◆ Information provided
= = = =

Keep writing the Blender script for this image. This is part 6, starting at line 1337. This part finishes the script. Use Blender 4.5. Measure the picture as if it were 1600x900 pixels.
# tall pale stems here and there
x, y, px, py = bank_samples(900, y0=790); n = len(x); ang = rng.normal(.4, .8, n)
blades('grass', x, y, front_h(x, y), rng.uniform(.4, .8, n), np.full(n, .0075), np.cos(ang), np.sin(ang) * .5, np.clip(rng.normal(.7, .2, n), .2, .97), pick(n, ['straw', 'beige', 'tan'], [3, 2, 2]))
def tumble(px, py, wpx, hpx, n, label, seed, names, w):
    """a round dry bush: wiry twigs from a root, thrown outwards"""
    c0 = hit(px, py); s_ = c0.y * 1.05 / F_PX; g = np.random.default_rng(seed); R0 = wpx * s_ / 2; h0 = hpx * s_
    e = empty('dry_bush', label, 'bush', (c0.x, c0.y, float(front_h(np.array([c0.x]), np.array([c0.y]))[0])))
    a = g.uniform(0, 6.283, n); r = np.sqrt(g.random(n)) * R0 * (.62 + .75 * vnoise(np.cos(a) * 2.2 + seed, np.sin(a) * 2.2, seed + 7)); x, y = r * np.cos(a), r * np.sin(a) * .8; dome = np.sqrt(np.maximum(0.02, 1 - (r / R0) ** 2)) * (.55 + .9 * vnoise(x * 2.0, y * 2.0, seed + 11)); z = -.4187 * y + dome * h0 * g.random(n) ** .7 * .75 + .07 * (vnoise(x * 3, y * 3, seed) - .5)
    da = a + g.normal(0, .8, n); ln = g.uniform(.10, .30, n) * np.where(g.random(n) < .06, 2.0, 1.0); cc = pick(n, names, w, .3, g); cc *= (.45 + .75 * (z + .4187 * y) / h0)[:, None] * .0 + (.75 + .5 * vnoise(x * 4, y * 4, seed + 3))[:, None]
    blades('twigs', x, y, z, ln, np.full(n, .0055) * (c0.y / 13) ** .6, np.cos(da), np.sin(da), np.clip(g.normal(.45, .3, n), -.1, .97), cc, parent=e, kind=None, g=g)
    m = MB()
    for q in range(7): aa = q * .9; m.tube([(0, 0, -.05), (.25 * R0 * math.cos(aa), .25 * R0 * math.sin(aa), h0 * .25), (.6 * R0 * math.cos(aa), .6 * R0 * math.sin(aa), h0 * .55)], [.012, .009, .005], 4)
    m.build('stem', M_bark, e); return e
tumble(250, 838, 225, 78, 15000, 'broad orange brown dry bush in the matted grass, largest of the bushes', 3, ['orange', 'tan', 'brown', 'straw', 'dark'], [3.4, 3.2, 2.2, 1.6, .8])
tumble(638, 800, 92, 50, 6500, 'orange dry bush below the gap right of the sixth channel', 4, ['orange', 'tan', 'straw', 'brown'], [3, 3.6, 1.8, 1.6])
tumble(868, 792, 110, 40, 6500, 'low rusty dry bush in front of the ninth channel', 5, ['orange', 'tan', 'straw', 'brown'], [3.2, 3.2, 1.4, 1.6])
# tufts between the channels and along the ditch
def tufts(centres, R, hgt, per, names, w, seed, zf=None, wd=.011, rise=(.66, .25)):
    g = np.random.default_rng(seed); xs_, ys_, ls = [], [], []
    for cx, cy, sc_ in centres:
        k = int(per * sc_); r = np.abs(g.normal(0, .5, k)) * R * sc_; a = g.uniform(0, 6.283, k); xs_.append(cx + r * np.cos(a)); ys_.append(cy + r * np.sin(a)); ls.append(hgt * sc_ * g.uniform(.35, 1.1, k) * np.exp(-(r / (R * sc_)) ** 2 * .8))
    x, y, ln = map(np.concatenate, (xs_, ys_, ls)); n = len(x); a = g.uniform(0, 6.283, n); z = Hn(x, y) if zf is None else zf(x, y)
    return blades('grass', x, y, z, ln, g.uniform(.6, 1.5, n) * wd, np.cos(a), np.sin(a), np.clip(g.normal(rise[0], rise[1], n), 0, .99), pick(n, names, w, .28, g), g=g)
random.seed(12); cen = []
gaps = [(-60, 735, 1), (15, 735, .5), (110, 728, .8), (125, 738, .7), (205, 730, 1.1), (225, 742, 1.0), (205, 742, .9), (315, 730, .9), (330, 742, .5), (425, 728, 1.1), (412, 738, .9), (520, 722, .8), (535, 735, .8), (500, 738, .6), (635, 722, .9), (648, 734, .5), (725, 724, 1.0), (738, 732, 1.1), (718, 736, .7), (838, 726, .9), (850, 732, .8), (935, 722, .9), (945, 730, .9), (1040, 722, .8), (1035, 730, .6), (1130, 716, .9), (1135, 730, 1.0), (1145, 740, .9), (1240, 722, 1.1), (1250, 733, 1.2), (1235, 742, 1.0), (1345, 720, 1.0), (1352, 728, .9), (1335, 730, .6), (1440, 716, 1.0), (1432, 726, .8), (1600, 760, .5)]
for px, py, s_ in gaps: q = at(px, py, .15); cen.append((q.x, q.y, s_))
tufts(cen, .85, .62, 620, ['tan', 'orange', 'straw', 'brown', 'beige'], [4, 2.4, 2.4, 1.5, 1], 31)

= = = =

◆ Your objective
Output the data above exactly, please, line for line.

◆ Solution to the problem
Keep writing the Blender script for this image. This is part 6, starting at line 1337. This part finishes the script. Use Blender 4.5. Measure the picture as if it were 1600x900 pixels.
# tall pale stems here and there
x, y, px, py = bank_samples(900, y0=790); n = len(x); ang = rng.normal(.4, .8, n)
blades('grass', x, y, front_h(x, y), rng.uniform(.4, .8, n), np.full(n, .0075), np.cos(ang), np.sin(ang) * .5, np.clip(rng.normal(.7, .2, n), .2, .97), pick(n, ['straw', 'beige', 'tan'], [3, 2, 2]))
def tumble(px, py, wpx, hpx, n, label, seed, names, w):
    """a round dry bush: wiry twigs from a root, thrown outwards"""
    c0 = hit(px, py); s_ = c0.y * 1.05 / F_PX; g = np.random.default_rng(seed); R0 = wpx * s_ / 2; h0 = hpx * s_
    e = empty('dry_bush', label, 'bush', (c0.x, c0.y, float(front_h(np.array([c0.x]), np.array([c0.y]))[0])))
    a = g.uniform(0, 6.283, n); r = np.sqrt(g.random(n)) * R0 * (.62 + .75 * vnoise(np.cos(a) * 2.2 + seed, np.sin(a) * 2.2, seed + 7)); x, y = r * np.cos(a), r * np.sin(a) * .8; dome = np.sqrt(np.maximum(0.02, 1 - (r / R0) ** 2)) * (.55 + .9 * vnoise(x * 2.0, y * 2.0, seed + 11)); z = -.4187 * y + dome * h0 * g.random(n) ** .7 * .75 + .07 * (vnoise(x * 3, y * 3, seed) - .5)
    da = a + g.normal(0, .8, n); ln = g.uniform(.10, .30, n) * np.where(g.random(n) < .06, 2.0, 1.0); cc = pick(n, names, w, .3, g); cc *= (.45 + .75 * (z + .4187 * y) / h0)[:, None] * .0 + (.75 + .5 * vnoise(x * 4, y * 4, seed + 3))[:, None]
    blades('twigs', x, y, z, ln, np.full(n, .0055) * (c0.y / 13) ** .6, np.cos(da), np.sin(da), np.clip(g.normal(.45, .3, n), -.1, .97), cc, parent=e, kind=None, g=g)
    m = MB()
    for q in range(7): aa = q * .9; m.tube([(0, 0, -.05), (.25 * R0 * math.cos(aa), .25 * R0 * math.sin(aa), h0 * .25), (.6 * R0 * math.cos(aa), .6 * R0 * math.sin(aa), h0 * .55)], [.012, .009, .005], 4)
    m.build('stem', M_bark, e); return e
tumble(250, 838, 225, 78, 15000, 'broad orange brown dry bush in the matted grass, largest of the bushes', 3, ['orange', 'tan', 'brown', 'straw', 'dark'], [3.4, 3.2, 2.2, 1.6, .8])
tumble(638, 800, 92, 50, 6500, 'orange dry bush below the gap right of the sixth channel', 4, ['orange', 'tan', 'straw', 'brown'], [3, 3.6, 1.8, 1.6])
tumble(868, 792, 110, 40, 6500, 'low rusty dry bush in front of the ninth channel', 5, ['orange', 'tan', 'straw', 'brown'], [3.2, 3.2, 1.4, 1.6])
# tufts between the channels and along the ditch
def tufts(centres, R, hgt, per, names, w, seed, zf=None, wd=.011, rise=(.66, .25)):
    g = np.random.default_rng(seed); xs_, ys_, ls = [], [], []
    for cx, cy, sc_ in centres:
        k = int(per * sc_); r = np.abs(g.normal(0, .5, k)) * R * sc_; a = g.uniform(0, 6.283, k); xs_.append(cx + r * np.cos(a)); ys_.append(cy + r * np.sin(a)); ls.append(hgt * sc_ * g.uniform(.35, 1.1, k) * np.exp(-(r / (R * sc_)) ** 2 * .8))
    x, y, ln = map(np.concatenate, (xs_, ys_, ls)); n = len(x); a = g.uniform(0, 6.283, n); z = Hn(x, y) if zf is None else zf(x, y)
    return blades('grass', x, y, z, ln, g.uniform(.6, 1.5, n) * wd, np.cos(a), np.sin(a), np.clip(g.normal(rise[0], rise[1], n), 0, .99), pick(n, names, w, .28, g), g=g)
random.seed(12); cen = []
gaps = [(-60, 735, 1), (15, 735, .5), (110, 728, .8), (125, 738, .7), (205, 730, 1.1), (225, 742, 1.0), (205, 742, .9), (315, 730, .9), (330, 742, .5), (425, 728, 1.1), (412, 738, .9), (520, 722, .8), (535, 735, .8), (500, 738, .6), (635, 722, .9), (648, 734, .5), (725, 724, 1.0), (738, 732, 1.1), (718, 736, .7), (838, 726, .9), (850, 732, .8), (935, 722, .9), (945, 730, .9), (1040, 722, .8), (1035, 730, .6), (1130, 716, .9), (1135, 730, 1.0), (1145, 740, .9), (1240, 722, 1.1), (1250, 733, 1.2), (1235, 742, 1.0), (1345, 720, 1.0), (1352, 728, .9), (1335, 730, .6), (1440, 716, 1.0), (1432, 726, .8), (1600, 760, .5)]
for px, py, s_ in gaps: q = at(px, py, .15); cen.append((q.x, q.y, s_))
tufts(cen, .85, .62, 620, ['tan', 'orange', 'straw', 'brown', 'beige'], [4, 2.4, 2.4, 1.5, 1], 31)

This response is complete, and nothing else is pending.